5.) Not afraid to usher in a new class- Television shows about highschool always fall into the same trap. If they are successful, and that’s a big if, they go out of their way to avoid the logical progression of time. If the main characters are juniors in high school in Season 1 they should be in college by Season 3. Most shows don’t do this though because by Season 3 their stars are recognizable and have contributed significantly to the success of the show. They feel compelled to keep them around as long as possible because starting over is an incredibly leap of faith not to mention virtually unheard of.

The core group of characters on Friday Night Lights began Season 1 as sophomores in highschool. Season 4 began with a new core group of young actors and they gradually faded the old characters out of the plot. By sticking to a feasible timeline Friday Night Lights earned some major bonus points in my eyes. It should be noted that I think they were able to do this because, like I’ve said, the relationship between Eric and Tami Taylor is what drove the show.


While those points all contributed to the show’s success there must be a reason why the show was cancelled. What led to Friday Night Lights’ downfall?

1.) To be blunt, nobody watched. I think NBC made a big mistake by feeling obligated to air the show on Friday nights just because of the show’s name. No one, with a life, watches television on Friday nights. In that respect, this show was almost set up to fail from the get go. I would contend that if the show aired on Tuesday or Wednesday it would almost certainly be preparing for Season 6.

2.) The show was incredibly dramatic.
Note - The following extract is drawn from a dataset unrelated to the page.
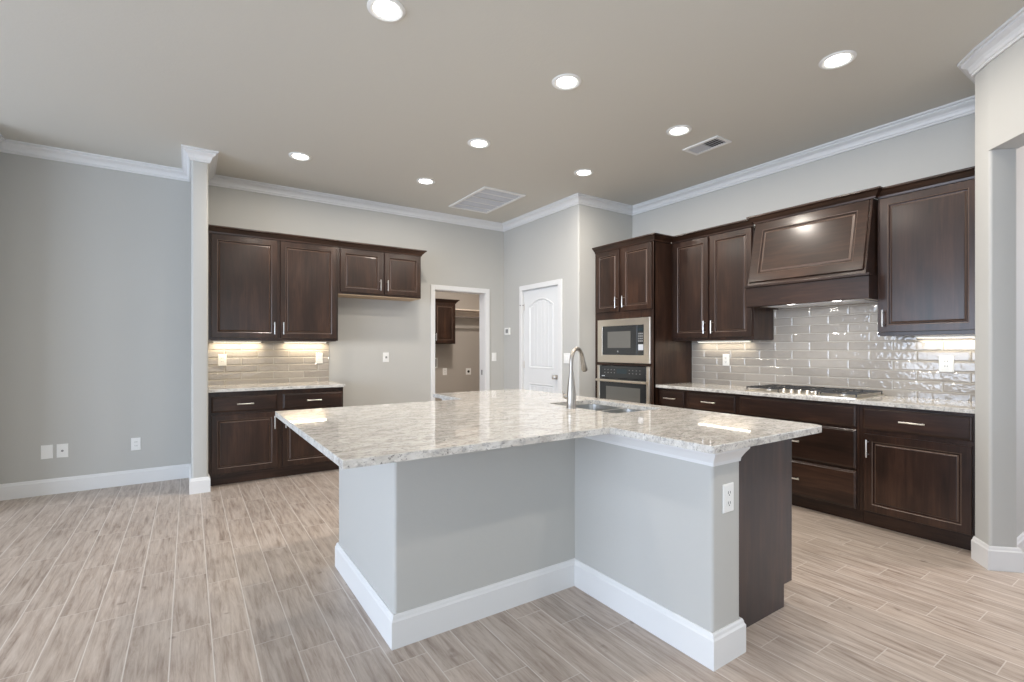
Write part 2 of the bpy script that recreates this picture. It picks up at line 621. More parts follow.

If you were a fan of the show you almost took it with a grain of salt. You knew going into it that certain plot lines, game highlights, etc. would be wayyy over the top, but the good far outweighed the bad. That said, I think the Dillon Panthers and West Dillon Lions combined for about 32 last second wins over the course of 5 seasons.

3.) Some of the plot lines were just brutal. For example: Landry and Tyra killing that guy in Season 2. Jason Street trying to become an agent, flip houses, etc.